**** AVAILABLE DATA ****
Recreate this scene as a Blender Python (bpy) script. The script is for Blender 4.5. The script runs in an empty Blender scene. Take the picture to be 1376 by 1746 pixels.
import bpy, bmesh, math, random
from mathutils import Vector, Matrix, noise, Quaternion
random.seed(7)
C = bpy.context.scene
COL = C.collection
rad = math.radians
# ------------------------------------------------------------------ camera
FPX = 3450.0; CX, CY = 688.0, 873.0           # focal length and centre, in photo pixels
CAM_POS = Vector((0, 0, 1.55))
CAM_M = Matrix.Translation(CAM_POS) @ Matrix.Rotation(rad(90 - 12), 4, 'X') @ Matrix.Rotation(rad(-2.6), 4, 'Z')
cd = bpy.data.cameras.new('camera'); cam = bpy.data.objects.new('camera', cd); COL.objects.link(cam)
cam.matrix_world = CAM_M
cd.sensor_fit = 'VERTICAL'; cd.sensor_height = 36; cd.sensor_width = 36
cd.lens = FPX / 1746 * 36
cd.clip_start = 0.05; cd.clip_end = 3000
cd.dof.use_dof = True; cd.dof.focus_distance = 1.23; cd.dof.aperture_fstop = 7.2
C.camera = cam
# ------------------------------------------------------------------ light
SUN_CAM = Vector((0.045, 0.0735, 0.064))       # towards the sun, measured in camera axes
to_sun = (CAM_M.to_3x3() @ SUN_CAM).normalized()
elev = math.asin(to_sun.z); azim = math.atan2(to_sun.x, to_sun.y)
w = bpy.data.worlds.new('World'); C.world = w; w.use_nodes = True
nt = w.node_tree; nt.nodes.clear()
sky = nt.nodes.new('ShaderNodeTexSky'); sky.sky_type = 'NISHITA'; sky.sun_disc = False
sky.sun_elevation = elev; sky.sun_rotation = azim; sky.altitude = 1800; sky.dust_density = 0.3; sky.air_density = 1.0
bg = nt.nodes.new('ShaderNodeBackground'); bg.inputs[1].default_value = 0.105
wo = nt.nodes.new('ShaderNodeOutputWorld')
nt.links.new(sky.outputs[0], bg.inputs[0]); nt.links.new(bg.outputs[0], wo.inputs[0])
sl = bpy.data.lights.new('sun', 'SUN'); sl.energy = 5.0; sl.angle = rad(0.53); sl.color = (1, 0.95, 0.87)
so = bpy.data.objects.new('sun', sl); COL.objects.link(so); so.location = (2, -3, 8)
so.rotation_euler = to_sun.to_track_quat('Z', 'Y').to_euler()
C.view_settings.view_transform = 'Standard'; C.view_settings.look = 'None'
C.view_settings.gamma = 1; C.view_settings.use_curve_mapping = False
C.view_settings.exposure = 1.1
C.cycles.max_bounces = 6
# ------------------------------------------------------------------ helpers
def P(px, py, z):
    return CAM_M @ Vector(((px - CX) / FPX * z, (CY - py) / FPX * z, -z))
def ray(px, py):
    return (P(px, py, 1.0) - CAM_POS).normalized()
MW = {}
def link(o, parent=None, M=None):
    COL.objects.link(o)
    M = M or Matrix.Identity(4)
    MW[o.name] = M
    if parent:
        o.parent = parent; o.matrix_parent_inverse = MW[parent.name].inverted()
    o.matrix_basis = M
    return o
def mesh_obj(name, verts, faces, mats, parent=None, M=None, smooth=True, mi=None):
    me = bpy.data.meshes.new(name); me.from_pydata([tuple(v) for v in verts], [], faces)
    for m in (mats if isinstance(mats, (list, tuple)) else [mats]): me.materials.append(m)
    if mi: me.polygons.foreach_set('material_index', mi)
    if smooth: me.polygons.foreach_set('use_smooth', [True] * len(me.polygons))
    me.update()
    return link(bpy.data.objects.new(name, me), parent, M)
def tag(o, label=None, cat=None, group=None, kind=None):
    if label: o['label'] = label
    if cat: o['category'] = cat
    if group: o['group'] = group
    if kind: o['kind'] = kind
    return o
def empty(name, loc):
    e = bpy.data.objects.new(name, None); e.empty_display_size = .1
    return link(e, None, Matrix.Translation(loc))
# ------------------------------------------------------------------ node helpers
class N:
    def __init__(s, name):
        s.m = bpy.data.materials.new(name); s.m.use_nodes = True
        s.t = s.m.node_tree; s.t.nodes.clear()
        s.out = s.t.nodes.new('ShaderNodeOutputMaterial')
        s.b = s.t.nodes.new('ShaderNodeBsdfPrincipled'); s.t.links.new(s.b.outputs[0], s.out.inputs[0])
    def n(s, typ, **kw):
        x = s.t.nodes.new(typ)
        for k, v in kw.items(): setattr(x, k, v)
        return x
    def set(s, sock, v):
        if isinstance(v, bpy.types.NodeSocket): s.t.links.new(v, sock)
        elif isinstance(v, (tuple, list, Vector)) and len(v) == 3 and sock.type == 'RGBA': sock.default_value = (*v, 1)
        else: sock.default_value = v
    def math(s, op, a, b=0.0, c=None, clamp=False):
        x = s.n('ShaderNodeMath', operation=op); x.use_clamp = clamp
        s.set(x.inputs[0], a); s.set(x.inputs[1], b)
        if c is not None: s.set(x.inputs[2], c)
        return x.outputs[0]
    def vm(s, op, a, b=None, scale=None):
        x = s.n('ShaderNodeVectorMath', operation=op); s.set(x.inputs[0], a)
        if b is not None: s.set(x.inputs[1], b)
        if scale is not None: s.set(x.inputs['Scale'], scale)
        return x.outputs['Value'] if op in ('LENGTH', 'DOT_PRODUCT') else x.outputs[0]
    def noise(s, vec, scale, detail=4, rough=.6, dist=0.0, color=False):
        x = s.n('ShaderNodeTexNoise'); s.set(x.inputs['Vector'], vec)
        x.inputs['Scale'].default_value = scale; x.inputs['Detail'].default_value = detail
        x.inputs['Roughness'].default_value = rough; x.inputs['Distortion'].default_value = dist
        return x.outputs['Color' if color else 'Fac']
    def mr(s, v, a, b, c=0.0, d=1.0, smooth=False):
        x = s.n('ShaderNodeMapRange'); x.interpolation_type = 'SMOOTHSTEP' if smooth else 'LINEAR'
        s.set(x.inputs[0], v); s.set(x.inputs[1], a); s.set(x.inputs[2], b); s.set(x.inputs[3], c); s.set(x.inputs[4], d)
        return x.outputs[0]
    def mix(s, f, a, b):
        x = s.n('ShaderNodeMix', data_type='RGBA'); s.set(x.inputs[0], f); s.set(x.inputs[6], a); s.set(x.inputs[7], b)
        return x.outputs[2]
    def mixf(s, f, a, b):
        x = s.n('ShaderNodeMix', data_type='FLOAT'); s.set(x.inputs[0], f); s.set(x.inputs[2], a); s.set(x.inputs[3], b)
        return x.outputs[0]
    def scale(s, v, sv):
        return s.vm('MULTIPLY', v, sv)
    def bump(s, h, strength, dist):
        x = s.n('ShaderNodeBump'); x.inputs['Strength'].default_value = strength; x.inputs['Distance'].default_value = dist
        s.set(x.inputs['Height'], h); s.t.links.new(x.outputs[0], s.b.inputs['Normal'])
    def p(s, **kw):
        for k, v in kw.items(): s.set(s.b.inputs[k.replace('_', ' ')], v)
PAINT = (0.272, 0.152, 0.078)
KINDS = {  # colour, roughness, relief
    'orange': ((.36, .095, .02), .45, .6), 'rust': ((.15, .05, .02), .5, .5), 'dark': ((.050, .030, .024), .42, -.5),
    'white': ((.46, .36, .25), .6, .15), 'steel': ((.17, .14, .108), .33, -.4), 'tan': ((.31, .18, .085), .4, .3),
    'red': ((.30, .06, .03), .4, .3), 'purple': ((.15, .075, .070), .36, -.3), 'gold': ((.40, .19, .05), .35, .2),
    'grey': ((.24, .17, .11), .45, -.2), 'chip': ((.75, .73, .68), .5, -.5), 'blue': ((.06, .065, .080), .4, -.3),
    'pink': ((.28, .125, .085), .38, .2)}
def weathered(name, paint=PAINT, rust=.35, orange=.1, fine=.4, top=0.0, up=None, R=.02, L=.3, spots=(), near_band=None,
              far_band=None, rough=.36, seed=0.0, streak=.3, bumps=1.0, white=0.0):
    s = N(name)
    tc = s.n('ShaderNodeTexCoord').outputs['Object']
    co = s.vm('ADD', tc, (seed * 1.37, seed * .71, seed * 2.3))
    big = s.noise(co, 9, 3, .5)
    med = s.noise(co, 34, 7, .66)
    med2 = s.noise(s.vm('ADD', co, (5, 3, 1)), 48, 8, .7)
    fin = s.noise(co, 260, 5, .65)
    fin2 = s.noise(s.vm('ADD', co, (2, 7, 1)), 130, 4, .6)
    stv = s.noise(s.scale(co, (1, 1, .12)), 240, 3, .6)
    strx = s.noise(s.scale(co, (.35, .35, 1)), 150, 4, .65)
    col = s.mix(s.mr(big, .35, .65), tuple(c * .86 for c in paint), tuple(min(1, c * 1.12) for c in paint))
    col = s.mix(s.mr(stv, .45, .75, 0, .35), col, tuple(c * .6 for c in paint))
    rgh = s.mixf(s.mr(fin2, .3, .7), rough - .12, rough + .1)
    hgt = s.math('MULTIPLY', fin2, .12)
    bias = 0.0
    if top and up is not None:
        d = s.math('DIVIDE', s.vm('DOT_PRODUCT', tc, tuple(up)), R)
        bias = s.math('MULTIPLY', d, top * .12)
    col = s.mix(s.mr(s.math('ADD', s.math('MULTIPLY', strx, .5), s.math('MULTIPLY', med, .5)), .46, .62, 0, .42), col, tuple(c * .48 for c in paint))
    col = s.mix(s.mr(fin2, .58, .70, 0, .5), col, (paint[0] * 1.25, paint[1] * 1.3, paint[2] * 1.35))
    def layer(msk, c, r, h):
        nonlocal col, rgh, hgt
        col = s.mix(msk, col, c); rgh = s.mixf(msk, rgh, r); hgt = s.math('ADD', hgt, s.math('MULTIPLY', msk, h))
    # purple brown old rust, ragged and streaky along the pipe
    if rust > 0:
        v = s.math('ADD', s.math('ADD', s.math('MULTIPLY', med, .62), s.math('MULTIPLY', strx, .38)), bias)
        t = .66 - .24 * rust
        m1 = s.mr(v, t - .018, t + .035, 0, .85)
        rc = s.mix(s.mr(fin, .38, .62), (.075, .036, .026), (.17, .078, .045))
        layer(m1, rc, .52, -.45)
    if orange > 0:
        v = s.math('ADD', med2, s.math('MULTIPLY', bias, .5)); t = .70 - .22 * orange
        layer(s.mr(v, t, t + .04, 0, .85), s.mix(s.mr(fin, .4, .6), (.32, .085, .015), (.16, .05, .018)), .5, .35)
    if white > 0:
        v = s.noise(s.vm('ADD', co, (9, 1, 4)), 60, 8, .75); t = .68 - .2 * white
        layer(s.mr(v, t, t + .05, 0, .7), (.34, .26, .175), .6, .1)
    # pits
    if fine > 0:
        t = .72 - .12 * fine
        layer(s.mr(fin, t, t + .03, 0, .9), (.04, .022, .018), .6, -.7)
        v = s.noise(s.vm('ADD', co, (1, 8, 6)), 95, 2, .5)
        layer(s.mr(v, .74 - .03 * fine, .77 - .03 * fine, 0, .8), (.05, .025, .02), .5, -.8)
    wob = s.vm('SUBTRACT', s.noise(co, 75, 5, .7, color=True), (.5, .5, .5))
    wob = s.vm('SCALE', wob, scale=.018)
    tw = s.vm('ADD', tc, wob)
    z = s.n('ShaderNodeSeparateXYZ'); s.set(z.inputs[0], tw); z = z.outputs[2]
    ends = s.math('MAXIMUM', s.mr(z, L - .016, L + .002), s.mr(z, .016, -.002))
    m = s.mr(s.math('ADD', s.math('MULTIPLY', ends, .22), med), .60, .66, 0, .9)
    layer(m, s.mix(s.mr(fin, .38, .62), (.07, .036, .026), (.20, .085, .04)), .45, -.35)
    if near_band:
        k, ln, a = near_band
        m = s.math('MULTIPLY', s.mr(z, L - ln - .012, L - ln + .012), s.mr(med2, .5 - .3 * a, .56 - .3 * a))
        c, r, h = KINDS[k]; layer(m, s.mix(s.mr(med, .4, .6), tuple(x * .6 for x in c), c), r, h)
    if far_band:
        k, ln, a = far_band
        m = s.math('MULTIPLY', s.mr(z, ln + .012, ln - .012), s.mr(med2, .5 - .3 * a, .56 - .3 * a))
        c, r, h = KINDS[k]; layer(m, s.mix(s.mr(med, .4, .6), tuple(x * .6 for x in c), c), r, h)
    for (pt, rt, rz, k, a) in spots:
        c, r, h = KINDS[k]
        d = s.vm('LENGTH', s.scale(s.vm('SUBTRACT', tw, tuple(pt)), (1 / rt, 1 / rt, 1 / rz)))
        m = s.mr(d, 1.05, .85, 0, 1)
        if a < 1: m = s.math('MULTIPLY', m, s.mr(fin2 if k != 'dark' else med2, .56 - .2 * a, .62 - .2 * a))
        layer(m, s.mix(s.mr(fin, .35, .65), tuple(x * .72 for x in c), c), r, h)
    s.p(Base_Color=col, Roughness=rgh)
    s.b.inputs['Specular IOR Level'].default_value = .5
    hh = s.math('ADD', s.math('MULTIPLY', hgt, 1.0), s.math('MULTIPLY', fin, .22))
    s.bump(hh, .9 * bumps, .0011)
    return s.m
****
[DO THIS] Using the listing, copy every line where the word "pixels" shows up.

[FULL OUTPUT]
Recreate this scene as a Blender Python (bpy) script. The script is for Blender 4.5. The script runs in an empty Blender scene. Take the picture to be 1376 by 1746 pixels.
FPX = 3450.0; CX, CY = 688.0, 873.0           # focal length and centre, in photo pixels